- [Exercise aim] Quote the listing below word for word, stopping after the line that contains "container('pale cream container".

- [Data block]
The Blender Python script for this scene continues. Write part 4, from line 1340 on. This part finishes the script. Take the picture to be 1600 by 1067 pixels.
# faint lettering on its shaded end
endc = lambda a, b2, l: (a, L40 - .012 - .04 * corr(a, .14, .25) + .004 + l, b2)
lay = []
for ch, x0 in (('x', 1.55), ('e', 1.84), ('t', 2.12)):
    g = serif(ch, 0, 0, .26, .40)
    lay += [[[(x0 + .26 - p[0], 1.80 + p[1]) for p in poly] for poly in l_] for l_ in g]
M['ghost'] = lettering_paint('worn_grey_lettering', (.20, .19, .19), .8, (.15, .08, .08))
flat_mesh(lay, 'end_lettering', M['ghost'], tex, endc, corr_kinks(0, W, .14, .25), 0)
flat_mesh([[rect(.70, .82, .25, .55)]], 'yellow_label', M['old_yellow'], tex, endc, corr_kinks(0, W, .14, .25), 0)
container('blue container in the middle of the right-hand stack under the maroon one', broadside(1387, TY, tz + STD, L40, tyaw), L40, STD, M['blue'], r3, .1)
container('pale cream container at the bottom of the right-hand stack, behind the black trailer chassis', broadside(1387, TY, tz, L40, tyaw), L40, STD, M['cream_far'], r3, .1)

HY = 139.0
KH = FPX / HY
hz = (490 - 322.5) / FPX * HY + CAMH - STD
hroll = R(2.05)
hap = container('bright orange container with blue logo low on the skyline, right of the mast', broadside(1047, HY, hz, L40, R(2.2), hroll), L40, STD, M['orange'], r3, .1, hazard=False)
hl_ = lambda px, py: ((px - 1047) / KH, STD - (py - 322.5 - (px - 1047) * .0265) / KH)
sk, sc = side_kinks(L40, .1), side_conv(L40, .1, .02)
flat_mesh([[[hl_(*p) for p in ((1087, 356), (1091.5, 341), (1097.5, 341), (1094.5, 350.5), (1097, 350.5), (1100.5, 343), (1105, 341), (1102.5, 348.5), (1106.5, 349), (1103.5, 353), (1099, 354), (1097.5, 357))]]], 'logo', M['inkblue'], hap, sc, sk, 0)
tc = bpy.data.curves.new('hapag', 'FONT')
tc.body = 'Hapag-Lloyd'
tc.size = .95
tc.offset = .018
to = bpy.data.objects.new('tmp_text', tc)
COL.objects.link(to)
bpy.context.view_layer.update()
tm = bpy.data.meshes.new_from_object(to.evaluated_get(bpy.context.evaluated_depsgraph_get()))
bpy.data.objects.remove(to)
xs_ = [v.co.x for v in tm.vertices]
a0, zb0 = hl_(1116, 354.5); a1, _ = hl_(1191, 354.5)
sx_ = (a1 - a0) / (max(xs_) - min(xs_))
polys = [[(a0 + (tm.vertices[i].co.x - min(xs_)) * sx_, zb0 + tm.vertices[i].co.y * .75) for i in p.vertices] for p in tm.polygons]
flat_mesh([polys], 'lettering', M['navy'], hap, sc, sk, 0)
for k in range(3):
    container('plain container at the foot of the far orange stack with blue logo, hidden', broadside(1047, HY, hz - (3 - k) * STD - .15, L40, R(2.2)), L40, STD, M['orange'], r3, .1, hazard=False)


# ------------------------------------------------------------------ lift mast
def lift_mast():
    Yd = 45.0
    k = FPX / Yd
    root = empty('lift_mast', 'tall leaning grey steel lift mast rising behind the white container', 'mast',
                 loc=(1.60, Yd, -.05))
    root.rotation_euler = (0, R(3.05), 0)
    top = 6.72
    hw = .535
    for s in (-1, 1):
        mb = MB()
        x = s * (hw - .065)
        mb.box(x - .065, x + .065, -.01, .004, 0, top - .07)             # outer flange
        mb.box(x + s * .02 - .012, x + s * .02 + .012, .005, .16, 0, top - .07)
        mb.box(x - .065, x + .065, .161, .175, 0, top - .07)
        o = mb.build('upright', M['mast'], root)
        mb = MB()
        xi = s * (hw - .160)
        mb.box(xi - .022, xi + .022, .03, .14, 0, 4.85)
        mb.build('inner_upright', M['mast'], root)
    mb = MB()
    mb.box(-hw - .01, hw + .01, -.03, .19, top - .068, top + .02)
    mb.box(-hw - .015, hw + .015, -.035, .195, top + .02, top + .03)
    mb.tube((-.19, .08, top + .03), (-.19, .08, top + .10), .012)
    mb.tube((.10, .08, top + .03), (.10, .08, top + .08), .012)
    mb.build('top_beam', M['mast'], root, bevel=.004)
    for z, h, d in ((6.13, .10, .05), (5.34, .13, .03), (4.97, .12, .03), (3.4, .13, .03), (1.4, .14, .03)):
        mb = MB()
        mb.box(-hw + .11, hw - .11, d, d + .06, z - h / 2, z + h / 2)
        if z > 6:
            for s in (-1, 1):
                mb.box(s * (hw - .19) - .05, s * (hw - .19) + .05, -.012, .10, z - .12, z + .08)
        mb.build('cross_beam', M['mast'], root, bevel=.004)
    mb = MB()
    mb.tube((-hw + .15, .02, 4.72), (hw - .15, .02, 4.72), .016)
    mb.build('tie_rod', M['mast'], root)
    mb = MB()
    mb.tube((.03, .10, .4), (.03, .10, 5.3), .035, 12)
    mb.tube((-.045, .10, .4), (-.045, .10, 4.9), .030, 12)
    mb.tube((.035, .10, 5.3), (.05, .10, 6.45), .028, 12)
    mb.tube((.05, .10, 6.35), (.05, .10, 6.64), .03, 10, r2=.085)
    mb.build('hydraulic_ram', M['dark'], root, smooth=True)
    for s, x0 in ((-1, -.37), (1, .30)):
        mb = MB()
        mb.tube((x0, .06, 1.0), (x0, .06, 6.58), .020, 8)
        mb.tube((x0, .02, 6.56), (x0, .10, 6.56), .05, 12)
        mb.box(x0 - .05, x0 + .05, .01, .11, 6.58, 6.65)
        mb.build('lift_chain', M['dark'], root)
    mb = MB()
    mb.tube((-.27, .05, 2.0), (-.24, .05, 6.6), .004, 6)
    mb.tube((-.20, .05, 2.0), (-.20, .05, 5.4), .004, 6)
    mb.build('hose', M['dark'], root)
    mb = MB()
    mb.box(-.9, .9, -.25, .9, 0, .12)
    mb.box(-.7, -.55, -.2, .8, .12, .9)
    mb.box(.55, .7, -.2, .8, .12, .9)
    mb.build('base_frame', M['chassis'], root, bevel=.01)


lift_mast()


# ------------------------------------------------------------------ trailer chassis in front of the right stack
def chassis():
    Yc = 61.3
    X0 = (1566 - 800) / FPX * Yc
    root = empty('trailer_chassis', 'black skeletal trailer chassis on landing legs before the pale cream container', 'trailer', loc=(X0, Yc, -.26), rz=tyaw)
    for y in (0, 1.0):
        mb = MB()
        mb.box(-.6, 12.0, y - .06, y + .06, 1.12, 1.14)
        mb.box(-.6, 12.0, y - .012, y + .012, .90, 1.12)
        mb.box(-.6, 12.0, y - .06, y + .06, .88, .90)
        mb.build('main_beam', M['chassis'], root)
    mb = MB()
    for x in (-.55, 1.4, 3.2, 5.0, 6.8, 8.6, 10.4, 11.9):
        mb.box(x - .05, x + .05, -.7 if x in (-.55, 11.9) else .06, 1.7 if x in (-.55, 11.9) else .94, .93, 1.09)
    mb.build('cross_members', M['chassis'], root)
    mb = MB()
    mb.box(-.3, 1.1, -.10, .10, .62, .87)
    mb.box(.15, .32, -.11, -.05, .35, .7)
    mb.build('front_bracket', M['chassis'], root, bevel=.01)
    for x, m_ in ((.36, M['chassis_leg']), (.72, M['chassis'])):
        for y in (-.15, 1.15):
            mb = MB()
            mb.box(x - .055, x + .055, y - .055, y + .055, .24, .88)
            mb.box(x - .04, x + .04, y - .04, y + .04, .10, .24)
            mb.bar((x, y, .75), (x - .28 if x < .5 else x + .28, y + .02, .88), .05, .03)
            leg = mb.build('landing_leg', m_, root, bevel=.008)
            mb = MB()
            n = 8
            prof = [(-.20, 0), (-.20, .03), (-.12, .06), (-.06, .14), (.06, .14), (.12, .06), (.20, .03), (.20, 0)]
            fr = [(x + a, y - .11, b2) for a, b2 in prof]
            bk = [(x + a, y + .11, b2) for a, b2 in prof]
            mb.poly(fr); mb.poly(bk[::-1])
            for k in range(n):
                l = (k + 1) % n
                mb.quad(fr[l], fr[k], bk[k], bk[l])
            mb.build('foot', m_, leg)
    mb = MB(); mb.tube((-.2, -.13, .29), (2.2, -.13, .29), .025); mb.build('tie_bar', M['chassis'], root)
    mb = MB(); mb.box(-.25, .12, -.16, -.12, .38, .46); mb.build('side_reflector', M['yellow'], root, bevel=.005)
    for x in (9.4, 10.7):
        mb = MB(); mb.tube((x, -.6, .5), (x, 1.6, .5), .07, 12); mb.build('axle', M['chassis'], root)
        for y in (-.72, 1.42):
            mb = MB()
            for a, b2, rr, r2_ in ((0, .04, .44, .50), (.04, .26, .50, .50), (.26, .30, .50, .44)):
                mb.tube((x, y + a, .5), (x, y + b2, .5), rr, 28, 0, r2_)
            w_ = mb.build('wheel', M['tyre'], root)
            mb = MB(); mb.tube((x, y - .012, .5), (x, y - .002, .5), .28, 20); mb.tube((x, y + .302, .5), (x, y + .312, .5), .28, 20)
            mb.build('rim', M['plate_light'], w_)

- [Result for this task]
The Blender Python script for this scene continues. Write part 4, from line 1340 on. This part finishes the script. Take the picture to be 1600 by 1067 pixels.
# faint lettering on its shaded end
endc = lambda a, b2, l: (a, L40 - .012 - .04 * corr(a, .14, .25) + .004 + l, b2)
lay = []
for ch, x0 in (('x', 1.55), ('e', 1.84), ('t', 2.12)):
    g = serif(ch, 0, 0, .26, .40)
    lay += [[[(x0 + .26 - p[0], 1.80 + p[1]) for p in poly] for poly in l_] for l_ in g]
M['ghost'] = lettering_paint('worn_grey_lettering', (.20, .19, .19), .8, (.15, .08, .08))
flat_mesh(lay, 'end_lettering', M['ghost'], tex, endc, corr_kinks(0, W, .14, .25), 0)
flat_mesh([[rect(.70, .82, .25, .55)]], 'yellow_label', M['old_yellow'], tex, endc, corr_kinks(0, W, .14, .25), 0)
container('blue container in the middle of the right-hand stack under the maroon one', broadside(1387, TY, tz + STD, L40, tyaw), L40, STD, M['blue'], r3, .1)
container('pale cream container at the bottom of the right-hand stack, behind the black trailer chassis', broadside(1387, TY, tz, L40, tyaw), L40, STD, M['cream_far'], r3, .1)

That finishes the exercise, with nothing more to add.